Books could be my number one inspiration -- but sometimes I'll read something that is so wondrous that I'll wonder why I am doing this. It's not so much a point about whether I am capable of writing such a thing as much as it is a point about feeling the need to write, when I have clearly found a book someone else has written that fills that same need in me. Strange, isn't it?

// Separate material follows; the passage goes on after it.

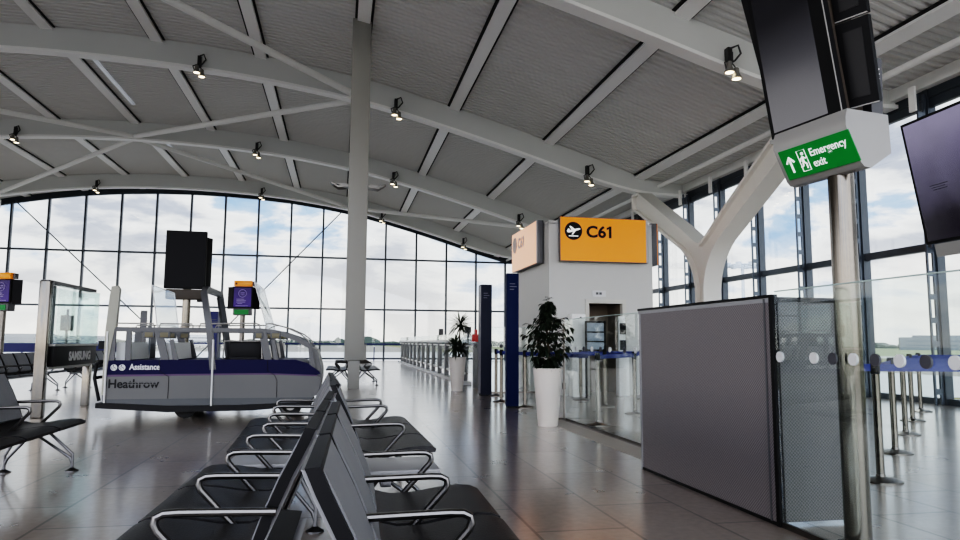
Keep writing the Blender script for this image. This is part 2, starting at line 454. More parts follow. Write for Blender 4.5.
# ------------------------------------------------------------------ tall column
col = thing('column', 'tall pale grey square column rising to the roof beside the buggy', 'column', (.36, 17.5, 0))
m = MB(); m.box2((-.24, -.22, .70), (.24, .22, deck(.36)), .02); m.build('shaft', 'column', col)
m = MB(); m.box2((-.14, -.14, 0), (.14, .14, .70), .01); m.build('plinth', 'column', col)
for sx in (-1, 1):
    m = MB(); xx = sx*.24
    m.prism([(xx, -.16, 5.03), (xx, .16, 5.03), (xx+sx*.26, .16, 5.0), (xx+sx*.42, .12, 5.1), (xx+sx*.46, 0, 5.12), (xx+sx*.42, -.12, 5.1), (xx+sx*.26, -.16, 5.0)], (0, 0, .045))
    m.box2((xx+sx*.02, -.05, 5.07), (xx+sx*.3, .05, 5.13)); m.build('speaker_dish', 'silver', col)

# ------------------------------------------------------------------ Y column
yc = thing('branching_column', 'white Y-shaped column with two arms holding the roof beams, behind the mesh screen', 'column', (9.8, 17.15, 0))
def outline():
    # (y, z) in the plane of the Y, y measured from the trunk
    def bez(p0, p1, p2, n):
        return [((1-t)**2*p0[0]+2*(1-t)*t*p1[0]+t*t*p2[0], (1-t)**2*p0[1]+2*(1-t)*t*p1[1]+t*t*p2[1]) for t in [k/n for k in range(n+1)]]
    half = []
    half += [(.24, 0), (.23, 2.3)]
    half += bez((.23, 2.6), (.30, 3.35), (1.0, 3.85), 8)
    half += [(4.05, 5.50), (4.32, 5.55), (4.32, 6.12), (3.85, 6.12)]
    half += [(1.2, 4.58)]
    half += bez((.75, 4.30), (.15, 3.90), (0, 3.88), 5)
    return half
hf = outline(); poly = hf+[(-a, b) for a, b in hf[::-1][1:]]
m = MB(); bm = m.bm; n = len(poly)
def inset(i, d):
    p0, p1, p2 = poly[i-1], poly[i], poly[(i+1) % n]
    a = V((p1[0]-p0[0], p1[1]-p0[1])); b = V((p2[0]-p1[0], p2[1]-p1[1])); a.normalize(); b.normalize()
    na = V((-a.y, a.x)); nb = V((-b.y, b.x)); q = (na+nb); 
    if q.length < 1e-6: q = na
    q = q.normalized()/max(.4, sqrt(max(0, (1+na.dot(nb))/2)))
    return (p1[0]+q.x*d, p1[1]+q.y*d)
m.prism([(-.14,)+inset(i, .03) for i in range(n)], (.28, 0, 0)); m.build('web', 'ycol', yc, angle=40); m = MB(); bm = m.bm
ring = []
for i in range(n):
    o_, q_ = poly[i], inset(i, .075)
    ring.append([bm.verts.new((sx, c[0], c[1])) for sx, c in ((-.26, o_), (.26, o_), (.26, q_), (-.26, q_))])
for i in range(n):
    a, b = ring[i], ring[(i+1) % n]
    for j in range(4): bm.faces.new((a[j], b[j], b[(j+1) % 4], a[(j+1) % 4]))
m.build('flange', 'ycol', yc, angle=40)

# left far node of roof at the end of the diagonal brace
nd = thing('roof_node', 'white column arm top at far left where tubes meet the end windows', 'column', (-18.3, 40.6, 0))
m = MB(); m.tube([(-.9, -.1, 6.3), (-.1, -.2, 8.3)], .22, 10); m.tube([(-2.2, 0, 5.2), (-.9, -.1, 6.3)], [.3, .22], 10); m.build('arm', 'white', nd)
m = MB(); m.box2((-.45, -.35, 8.15), (.3, .25, 8.62), .04); m.build('bracket', 'white', nd)
m = MB(); m.tube([(-3.2, 0, 0), (-2.2, 0, 5.2)], [.35, .3], 12); m.build('trunk', 'white', nd)

# ------------------------------------------------------------------ spotlights
def make_spot(label, loc):
    t = thing('spotlight', label, 'spotlight', loc, 0, 'spotlight pairs under the roof beams')
    m = MB(); m.box2((-.05, -.07, -.02), (.05, .07, .34), .01); m.box2((-.03, -.12, .02), (.03, -.06, .22)); m.build('bracket', 'cable', t)
    m = MB(); m.tube([(.0, -.1, .30), (.14, -.13, .36), (.20, -.12, .20), (.08, -.1, .05), (.0, -.08, .0)], .022, 6)
    m.tube([(-.02, -.1, .05), (-.16, -.12, -.02), (-.12, -.1, -.14)], .018, 6); m.build('cable', 'cable', t)
    for dx, dz in ((-.05, -.12), (.10, -.24)):
        m = MB(); c = V((dx, -.10, dz)); m.lathe([(.035, .14), (.055, .12), (.06, .02), (.10, -.07), (.105, -.09)], 14, c); lm = m.build('lamp', 'lampcase', t)
        m = MB(); m.lathe([(.085, -.094), (.06, -.104), (.02, -.108)], 14, c); m.build('lens', 'lampglow', lm)
        m = MB(); m.tube([c+V((0, 0, .13)), V((0, -.08, .02))], .012, 6); m.build('stem', 'cable', lm)
    return t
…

We say to our students that they must read widely -- both inside the genre they're writing in and outside. It astounds me how little some of these kids read. I sometimes feel, because I studied science instead of arts, that I'm very underread. And in my years at high school we never once studied the bard, though I did read Romeo and Juliet of my own accord. Would love to read MacBeth and King Lear. These kids, some of them, haven't even heard of Dostoevski, another writer I read for pleasure. So even though I feel underread compared to some of my teaching peers, I find I talk books with them and realise I have actually read a lot. But no matter how much you do read, there's always so much more that you can't. Oh, how I'd like to be a faster reader, because compared to some of my friends I am quite slow. And I do read *every* word -- after all, as a writer I craft every word, so I'm not expecting people to be skipping over them. And I suppose I'm always dipping into technical manuals and magazines and reading Poetrix submissions, and student manuscripts, but I'd like more time to read for pleasure. Because pleasure it is. I often now feel guilty when I curl up with a book because I put everything: the kids, emails, my writing, my pets, the whole world, on hold. But I try to tell myself I'm not indulging myself -- I am working, learning how to hone my own writing, drawing on the techniques that other writers use, but that knowledge doesn't stop the experience from feeling self-indulgent, purely because it is so pleasurable.